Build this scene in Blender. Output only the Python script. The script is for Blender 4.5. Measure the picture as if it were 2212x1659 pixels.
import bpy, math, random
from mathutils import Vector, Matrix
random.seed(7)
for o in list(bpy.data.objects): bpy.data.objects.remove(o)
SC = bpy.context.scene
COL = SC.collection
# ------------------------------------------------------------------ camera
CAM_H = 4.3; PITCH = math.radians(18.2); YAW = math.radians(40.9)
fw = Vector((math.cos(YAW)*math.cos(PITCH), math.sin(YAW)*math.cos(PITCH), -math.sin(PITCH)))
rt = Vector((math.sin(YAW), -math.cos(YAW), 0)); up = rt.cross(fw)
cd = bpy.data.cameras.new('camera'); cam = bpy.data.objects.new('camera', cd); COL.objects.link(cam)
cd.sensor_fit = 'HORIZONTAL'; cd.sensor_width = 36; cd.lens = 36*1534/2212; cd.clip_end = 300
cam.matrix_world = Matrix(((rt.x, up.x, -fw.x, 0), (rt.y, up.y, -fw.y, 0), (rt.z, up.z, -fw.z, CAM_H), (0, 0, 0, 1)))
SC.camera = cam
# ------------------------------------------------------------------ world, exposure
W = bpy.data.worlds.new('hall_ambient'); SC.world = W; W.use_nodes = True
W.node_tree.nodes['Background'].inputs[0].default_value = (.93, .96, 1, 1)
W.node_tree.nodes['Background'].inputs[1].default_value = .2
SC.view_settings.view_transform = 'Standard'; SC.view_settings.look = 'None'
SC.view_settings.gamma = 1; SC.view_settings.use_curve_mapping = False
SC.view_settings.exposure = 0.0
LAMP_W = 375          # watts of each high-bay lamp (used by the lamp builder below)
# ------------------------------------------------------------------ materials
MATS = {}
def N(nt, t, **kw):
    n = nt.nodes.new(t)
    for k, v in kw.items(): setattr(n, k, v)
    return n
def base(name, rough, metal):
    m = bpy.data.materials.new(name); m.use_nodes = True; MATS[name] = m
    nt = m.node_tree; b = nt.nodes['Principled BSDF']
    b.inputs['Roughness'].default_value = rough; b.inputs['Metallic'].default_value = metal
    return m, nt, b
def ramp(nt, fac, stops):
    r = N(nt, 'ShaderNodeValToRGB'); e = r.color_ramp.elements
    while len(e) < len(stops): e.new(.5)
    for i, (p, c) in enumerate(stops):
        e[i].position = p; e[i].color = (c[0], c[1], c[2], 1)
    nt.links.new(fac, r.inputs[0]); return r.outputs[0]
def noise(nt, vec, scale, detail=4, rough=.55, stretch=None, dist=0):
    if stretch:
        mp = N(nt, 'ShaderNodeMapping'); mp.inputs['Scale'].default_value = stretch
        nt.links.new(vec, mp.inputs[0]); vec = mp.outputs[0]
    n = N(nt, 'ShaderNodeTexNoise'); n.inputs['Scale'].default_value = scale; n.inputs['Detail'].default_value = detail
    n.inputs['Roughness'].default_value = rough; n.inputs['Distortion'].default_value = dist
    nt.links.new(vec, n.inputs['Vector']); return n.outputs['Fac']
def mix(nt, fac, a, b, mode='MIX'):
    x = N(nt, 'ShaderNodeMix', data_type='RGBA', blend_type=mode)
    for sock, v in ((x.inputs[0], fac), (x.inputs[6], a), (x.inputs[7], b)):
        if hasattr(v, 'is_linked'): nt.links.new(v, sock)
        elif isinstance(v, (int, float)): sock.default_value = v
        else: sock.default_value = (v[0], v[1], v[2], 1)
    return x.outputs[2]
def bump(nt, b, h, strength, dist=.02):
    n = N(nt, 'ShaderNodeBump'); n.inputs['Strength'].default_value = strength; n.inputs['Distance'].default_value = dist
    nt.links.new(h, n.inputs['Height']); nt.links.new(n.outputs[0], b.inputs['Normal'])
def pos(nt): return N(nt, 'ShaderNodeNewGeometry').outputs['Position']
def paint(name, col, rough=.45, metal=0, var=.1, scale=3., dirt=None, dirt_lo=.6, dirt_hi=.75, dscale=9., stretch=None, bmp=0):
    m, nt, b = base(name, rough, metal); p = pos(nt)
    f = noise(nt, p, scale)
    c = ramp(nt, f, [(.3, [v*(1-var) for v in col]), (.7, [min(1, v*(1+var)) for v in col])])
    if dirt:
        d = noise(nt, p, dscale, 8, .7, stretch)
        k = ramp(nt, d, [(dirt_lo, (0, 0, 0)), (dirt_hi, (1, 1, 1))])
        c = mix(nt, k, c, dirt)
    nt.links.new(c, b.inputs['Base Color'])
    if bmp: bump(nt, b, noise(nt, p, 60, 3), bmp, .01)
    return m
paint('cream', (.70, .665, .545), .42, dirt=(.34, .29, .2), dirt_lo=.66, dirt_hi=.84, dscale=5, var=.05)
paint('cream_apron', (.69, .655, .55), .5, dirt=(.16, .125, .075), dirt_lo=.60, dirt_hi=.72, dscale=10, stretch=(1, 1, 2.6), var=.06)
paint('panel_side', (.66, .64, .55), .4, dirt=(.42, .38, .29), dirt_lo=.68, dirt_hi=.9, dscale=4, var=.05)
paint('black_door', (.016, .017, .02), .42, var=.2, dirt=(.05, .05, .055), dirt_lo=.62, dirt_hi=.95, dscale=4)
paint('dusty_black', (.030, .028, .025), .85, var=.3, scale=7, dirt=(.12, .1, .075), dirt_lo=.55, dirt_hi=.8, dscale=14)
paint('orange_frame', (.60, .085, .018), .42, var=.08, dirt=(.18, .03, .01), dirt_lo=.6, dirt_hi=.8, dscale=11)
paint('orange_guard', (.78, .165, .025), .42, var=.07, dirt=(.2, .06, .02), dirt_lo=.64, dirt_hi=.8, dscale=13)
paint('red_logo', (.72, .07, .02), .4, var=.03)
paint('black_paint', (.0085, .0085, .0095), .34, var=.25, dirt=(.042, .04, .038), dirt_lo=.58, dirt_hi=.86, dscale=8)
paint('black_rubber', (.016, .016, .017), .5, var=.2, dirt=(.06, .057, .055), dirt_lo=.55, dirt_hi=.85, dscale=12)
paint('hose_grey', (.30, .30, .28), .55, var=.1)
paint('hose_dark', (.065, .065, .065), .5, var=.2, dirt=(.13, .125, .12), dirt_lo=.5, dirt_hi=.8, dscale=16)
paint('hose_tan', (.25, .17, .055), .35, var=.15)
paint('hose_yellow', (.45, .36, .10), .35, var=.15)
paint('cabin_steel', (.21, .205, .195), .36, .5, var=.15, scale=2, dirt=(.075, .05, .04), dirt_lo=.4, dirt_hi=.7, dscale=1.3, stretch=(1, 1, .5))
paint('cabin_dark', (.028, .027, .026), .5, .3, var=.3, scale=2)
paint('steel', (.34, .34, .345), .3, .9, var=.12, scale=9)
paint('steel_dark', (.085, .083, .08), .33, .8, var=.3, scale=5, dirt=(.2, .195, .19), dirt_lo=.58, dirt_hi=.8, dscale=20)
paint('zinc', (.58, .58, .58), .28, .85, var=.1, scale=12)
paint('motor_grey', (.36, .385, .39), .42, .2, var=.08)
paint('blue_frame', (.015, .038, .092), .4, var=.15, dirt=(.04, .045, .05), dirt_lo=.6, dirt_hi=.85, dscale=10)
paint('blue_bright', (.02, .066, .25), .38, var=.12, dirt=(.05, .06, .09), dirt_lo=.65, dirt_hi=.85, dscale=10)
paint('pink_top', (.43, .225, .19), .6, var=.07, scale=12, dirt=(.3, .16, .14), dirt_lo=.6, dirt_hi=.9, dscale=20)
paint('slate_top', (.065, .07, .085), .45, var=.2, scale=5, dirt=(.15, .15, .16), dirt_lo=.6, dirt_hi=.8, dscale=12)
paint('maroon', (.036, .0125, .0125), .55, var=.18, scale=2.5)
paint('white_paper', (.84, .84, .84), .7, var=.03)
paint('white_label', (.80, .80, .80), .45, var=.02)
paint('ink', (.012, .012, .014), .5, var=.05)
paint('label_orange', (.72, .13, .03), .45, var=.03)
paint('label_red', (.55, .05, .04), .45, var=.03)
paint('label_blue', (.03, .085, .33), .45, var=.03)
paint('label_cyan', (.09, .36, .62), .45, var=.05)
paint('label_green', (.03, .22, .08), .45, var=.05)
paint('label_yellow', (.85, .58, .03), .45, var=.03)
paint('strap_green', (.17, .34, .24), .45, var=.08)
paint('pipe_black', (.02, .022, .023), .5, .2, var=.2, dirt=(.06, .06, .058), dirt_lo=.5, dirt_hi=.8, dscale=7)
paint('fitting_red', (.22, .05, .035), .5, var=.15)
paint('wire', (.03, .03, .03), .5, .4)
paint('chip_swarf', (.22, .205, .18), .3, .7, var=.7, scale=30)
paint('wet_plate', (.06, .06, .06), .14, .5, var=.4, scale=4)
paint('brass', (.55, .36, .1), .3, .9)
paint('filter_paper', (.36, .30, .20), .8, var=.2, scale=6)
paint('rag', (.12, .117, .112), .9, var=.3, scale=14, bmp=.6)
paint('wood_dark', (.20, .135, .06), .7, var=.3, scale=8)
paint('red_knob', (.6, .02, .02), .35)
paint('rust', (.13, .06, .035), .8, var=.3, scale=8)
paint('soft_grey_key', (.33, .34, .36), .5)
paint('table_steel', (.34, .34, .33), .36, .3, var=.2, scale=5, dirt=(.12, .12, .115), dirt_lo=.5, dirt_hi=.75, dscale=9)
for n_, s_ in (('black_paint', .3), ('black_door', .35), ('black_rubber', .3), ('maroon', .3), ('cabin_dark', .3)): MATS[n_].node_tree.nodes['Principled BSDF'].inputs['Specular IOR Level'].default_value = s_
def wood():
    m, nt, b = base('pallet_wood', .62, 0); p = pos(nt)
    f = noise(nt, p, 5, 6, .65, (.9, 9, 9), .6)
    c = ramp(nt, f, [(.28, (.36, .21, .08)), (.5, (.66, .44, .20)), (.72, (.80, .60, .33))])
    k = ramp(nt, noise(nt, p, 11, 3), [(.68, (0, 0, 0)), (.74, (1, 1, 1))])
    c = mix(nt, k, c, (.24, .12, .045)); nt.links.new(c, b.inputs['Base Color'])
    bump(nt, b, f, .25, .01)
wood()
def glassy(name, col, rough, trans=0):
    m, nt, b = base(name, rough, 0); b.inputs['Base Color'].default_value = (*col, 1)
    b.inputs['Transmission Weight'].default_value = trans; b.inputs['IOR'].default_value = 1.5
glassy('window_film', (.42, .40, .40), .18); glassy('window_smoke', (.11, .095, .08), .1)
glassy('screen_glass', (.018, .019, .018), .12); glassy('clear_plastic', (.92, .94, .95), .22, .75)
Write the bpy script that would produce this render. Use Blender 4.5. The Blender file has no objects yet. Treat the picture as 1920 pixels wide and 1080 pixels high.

# # # # # # #

#### [Problem to work on]
Extract every line that has the string "picture" in it.

#### [Task output]
Build this scene in Blender. Output only the Python script. The script is for Blender 4.5. Measure the picture as if it were 2212x1659 pixels.
Write the bpy script that would produce this render. Use Blender 4.5. The Blender file has no objects yet. Treat the picture as 1920 pixels wide and 1080 pixels high.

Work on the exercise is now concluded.